- [Data block]
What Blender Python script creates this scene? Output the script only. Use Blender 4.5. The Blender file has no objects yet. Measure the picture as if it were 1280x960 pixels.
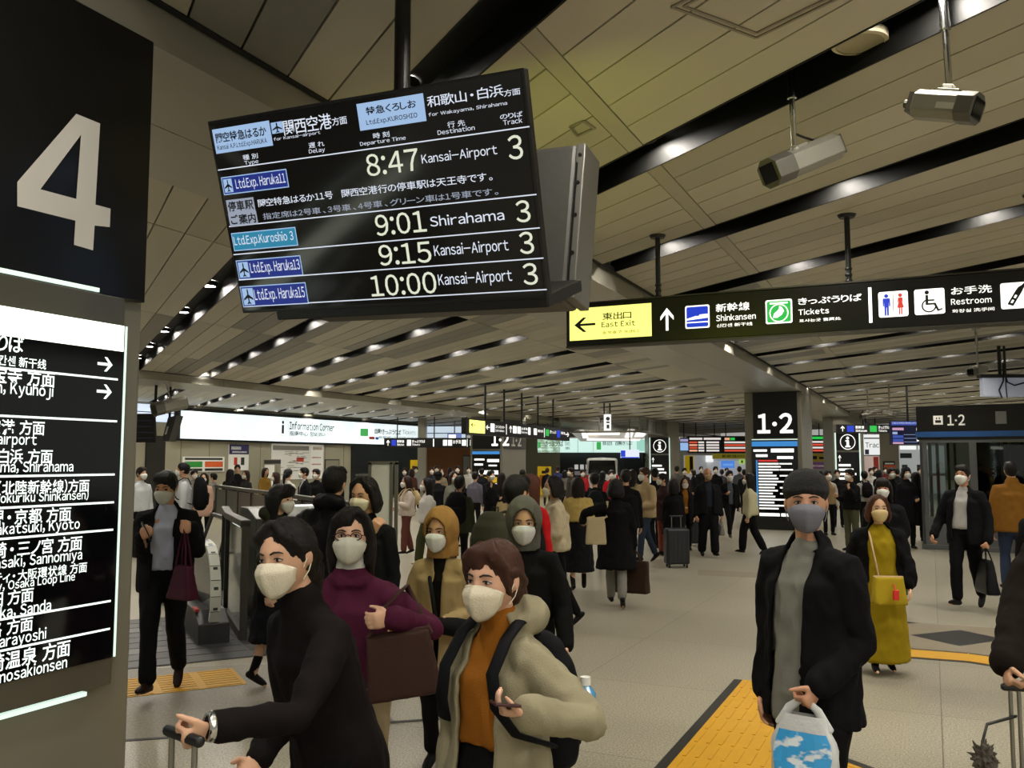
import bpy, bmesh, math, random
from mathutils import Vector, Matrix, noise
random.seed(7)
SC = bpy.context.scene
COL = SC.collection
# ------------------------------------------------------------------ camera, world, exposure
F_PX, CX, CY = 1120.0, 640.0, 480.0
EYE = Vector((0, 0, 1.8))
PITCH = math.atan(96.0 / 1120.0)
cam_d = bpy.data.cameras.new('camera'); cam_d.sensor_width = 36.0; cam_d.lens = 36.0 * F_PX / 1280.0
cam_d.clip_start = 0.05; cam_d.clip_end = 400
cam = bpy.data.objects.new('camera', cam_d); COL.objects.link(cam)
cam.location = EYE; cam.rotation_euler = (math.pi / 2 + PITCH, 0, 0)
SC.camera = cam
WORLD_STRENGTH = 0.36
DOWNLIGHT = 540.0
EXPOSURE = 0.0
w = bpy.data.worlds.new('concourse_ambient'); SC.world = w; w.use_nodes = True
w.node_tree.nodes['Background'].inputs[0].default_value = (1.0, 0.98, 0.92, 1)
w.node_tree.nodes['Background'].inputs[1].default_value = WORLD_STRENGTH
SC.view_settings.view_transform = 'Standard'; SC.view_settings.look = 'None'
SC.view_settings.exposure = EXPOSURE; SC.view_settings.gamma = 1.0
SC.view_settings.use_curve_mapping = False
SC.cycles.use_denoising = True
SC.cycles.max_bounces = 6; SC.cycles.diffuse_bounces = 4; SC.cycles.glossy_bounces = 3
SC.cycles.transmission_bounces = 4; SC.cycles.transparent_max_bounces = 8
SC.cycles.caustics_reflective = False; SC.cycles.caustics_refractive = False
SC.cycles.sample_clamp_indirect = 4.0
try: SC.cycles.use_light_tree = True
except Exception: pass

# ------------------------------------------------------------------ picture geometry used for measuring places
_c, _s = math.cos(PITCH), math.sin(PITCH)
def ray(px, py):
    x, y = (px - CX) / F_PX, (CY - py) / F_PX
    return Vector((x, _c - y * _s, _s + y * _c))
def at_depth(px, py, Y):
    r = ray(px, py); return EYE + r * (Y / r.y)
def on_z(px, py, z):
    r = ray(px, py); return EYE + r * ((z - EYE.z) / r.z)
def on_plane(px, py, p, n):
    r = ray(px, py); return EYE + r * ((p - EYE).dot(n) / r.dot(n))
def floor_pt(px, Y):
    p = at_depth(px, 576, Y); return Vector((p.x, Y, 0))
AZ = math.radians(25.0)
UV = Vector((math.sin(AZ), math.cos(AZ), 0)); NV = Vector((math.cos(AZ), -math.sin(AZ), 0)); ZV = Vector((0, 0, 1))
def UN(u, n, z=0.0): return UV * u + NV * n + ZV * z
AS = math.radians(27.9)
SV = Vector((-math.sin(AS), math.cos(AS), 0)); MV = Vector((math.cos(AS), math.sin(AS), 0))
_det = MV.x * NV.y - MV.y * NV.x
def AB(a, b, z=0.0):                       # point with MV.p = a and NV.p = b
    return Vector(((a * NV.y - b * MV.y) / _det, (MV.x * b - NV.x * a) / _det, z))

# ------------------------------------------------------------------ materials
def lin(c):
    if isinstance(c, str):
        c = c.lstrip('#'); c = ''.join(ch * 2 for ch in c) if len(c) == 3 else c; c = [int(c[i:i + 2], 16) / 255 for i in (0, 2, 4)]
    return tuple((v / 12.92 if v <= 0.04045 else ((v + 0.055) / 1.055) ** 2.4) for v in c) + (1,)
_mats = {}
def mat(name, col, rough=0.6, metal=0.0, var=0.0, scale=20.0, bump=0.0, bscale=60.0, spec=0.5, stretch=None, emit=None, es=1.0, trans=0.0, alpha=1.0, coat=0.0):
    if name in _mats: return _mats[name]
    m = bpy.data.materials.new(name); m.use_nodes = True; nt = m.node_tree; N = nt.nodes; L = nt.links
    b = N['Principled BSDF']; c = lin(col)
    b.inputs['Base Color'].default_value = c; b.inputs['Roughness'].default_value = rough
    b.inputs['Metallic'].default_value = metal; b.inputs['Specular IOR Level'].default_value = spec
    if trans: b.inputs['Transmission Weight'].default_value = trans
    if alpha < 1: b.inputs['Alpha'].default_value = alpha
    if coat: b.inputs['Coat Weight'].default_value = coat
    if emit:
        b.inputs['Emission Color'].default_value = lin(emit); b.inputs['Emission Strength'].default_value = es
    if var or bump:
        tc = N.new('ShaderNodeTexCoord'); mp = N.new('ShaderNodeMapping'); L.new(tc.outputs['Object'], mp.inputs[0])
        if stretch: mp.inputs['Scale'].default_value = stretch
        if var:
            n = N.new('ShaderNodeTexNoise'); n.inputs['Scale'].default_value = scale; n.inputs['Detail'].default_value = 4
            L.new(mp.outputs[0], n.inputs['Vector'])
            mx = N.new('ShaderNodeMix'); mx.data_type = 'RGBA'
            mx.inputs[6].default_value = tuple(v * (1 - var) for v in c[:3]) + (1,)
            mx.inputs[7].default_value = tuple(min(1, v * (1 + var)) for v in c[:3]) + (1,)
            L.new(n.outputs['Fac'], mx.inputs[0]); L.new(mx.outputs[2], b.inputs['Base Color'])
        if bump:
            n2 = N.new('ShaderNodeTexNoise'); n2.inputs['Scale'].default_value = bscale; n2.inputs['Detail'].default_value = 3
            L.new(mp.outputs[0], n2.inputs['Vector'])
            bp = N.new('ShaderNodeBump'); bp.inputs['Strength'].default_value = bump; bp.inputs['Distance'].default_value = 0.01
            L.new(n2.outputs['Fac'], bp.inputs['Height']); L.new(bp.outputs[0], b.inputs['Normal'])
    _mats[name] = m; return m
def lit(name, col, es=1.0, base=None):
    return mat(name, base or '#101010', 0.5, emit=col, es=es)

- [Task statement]
Reproduce the data word for word, excluding its pictures.

- [Reply]
What Blender Python script creates this scene? Output the script only. Use Blender 4.5. The Blender file has no objects yet. Measure the picture as if it were 1280x960 pixels.
import bpy, bmesh, math, random
from mathutils import Vector, Matrix, noise
random.seed(7)
SC = bpy.context.scene
COL = SC.collection
# ------------------------------------------------------------------ camera, world, exposure
F_PX, CX, CY = 1120.0, 640.0, 480.0
EYE = Vector((0, 0, 1.8))
PITCH = math.atan(96.0 / 1120.0)
cam_d = bpy.data.cameras.new('camera'); cam_d.sensor_width = 36.0; cam_d.lens = 36.0 * F_PX / 1280.0
cam_d.clip_start = 0.05; cam_d.clip_end = 400
cam = bpy.data.objects.new('camera', cam_d); COL.objects.link(cam)
cam.location = EYE; cam.rotation_euler = (math.pi / 2 + PITCH, 0, 0)
SC.camera = cam
WORLD_STRENGTH = 0.36
DOWNLIGHT = 540.0
EXPOSURE = 0.0
w = bpy.data.worlds.new('concourse_ambient'); SC.world = w; w.use_nodes = True
w.node_tree.nodes['Background'].inputs[0].default_value = (1.0, 0.98, 0.92, 1)
w.node_tree.nodes['Background'].inputs[1].default_value = WORLD_STRENGTH
SC.view_settings.view_transform = 'Standard'; SC.view_settings.look = 'None'
SC.view_settings.exposure = EXPOSURE; SC.view_settings.gamma = 1.0
SC.view_settings.use_curve_mapping = False
SC.cycles.use_denoising = True
SC.cycles.max_bounces = 6; SC.cycles.diffuse_bounces = 4; SC.cycles.glossy_bounces = 3
SC.cycles.transmission_bounces = 4; SC.cycles.transparent_max_bounces = 8
SC.cycles.caustics_reflective = False; SC.cycles.caustics_refractive = False
SC.cycles.sample_clamp_indirect = 4.0
try: SC.cycles.use_light_tree = True
except Exception: pass

# ------------------------------------------------------------------ picture geometry used for measuring places
_c, _s = math.cos(PITCH), math.sin(PITCH)
def ray(px, py):
    x, y = (px - CX) / F_PX, (CY - py) / F_PX
    return Vector((x, _c - y * _s, _s + y * _c))
def at_depth(px, py, Y):
    r = ray(px, py); return EYE + r * (Y / r.y)
def on_z(px, py, z):
    r = ray(px, py); return EYE + r * ((z - EYE.z) / r.z)
def on_plane(px, py, p, n):
    r = ray(px, py); return EYE + r * ((p - EYE).dot(n) / r.dot(n))
def floor_pt(px, Y):
    p = at_depth(px, 576, Y); return Vector((p.x, Y, 0))
AZ = math.radians(25.0)
UV = Vector((math.sin(AZ), math.cos(AZ), 0)); NV = Vector((math.cos(AZ), -math.sin(AZ), 0)); ZV = Vector((0, 0, 1))
def UN(u, n, z=0.0): return UV * u + NV * n + ZV * z
AS = math.radians(27.9)
SV = Vector((-math.sin(AS), math.cos(AS), 0)); MV = Vector((math.cos(AS), math.sin(AS), 0))
_det = MV.x * NV.y - MV.y * NV.x
def AB(a, b, z=0.0):                       # point with MV.p = a and NV.p = b
    return Vector(((a * NV.y - b * MV.y) / _det, (MV.x * b - NV.x * a) / _det, z))

# ------------------------------------------------------------------ materials
def lin(c):
    if isinstance(c, str):
        c = c.lstrip('#'); c = ''.join(ch * 2 for ch in c) if len(c) == 3 else c; c = [int(c[i:i + 2], 16) / 255 for i in (0, 2, 4)]
    return tuple((v / 12.92 if v <= 0.04045 else ((v + 0.055) / 1.055) ** 2.4) for v in c) + (1,)
_mats = {}
def mat(name, col, rough=0.6, metal=0.0, var=0.0, scale=20.0, bump=0.0, bscale=60.0, spec=0.5, stretch=None, emit=None, es=1.0, trans=0.0, alpha=1.0, coat=0.0):
    if name in _mats: return _mats[name]
    m = bpy.data.materials.new(name); m.use_nodes = True; nt = m.node_tree; N = nt.nodes; L = nt.links
    b = N['Principled BSDF']; c = lin(col)
    b.inputs['Base Color'].default_value = c; b.inputs['Roughness'].default_value = rough
    b.inputs['Metallic'].default_value = metal; b.inputs['Specular IOR Level'].default_value = spec
    if trans: b.inputs['Transmission Weight'].default_value = trans
    if alpha < 1: b.inputs['Alpha'].default_value = alpha
    if coat: b.inputs['Coat Weight'].default_value = coat
    if emit:
        b.inputs['Emission Color'].default_value = lin(emit); b.inputs['Emission Strength'].default_value = es
    if var or bump:
        tc = N.new('ShaderNodeTexCoord'); mp = N.new('ShaderNodeMapping'); L.new(tc.outputs['Object'], mp.inputs[0])
        if stretch: mp.inputs['Scale'].default_value = stretch
        if var:
            n = N.new('ShaderNodeTexNoise'); n.inputs['Scale'].default_value = scale; n.inputs['Detail'].default_value = 4
            L.new(mp.outputs[0], n.inputs['Vector'])
            mx = N.new('ShaderNodeMix'); mx.data_type = 'RGBA'
            mx.inputs[6].default_value = tuple(v * (1 - var) for v in c[:3]) + (1,)
            mx.inputs[7].default_value = tuple(min(1, v * (1 + var)) for v in c[:3]) + (1,)
            L.new(n.outputs['Fac'], mx.inputs[0]); L.new(mx.outputs[2], b.inputs['Base Color'])
        if bump:
            n2 = N.new('ShaderNodeTexNoise'); n2.inputs['Scale'].default_value = bscale; n2.inputs['Detail'].default_value = 3
            L.new(mp.outputs[0], n2.inputs['Vector'])
            bp = N.new('ShaderNodeBump'); bp.inputs['Strength'].default_value = bump; bp.inputs['Distance'].default_value = 0.01
            L.new(n2.outputs['Fac'], bp.inputs['Height']); L.new(bp.outputs[0], b.inputs['Normal'])
    _mats[name] = m; return m
def lit(name, col, es=1.0, base=None):
    return mat(name, base or '#101010', 0.5, emit=col, es=es)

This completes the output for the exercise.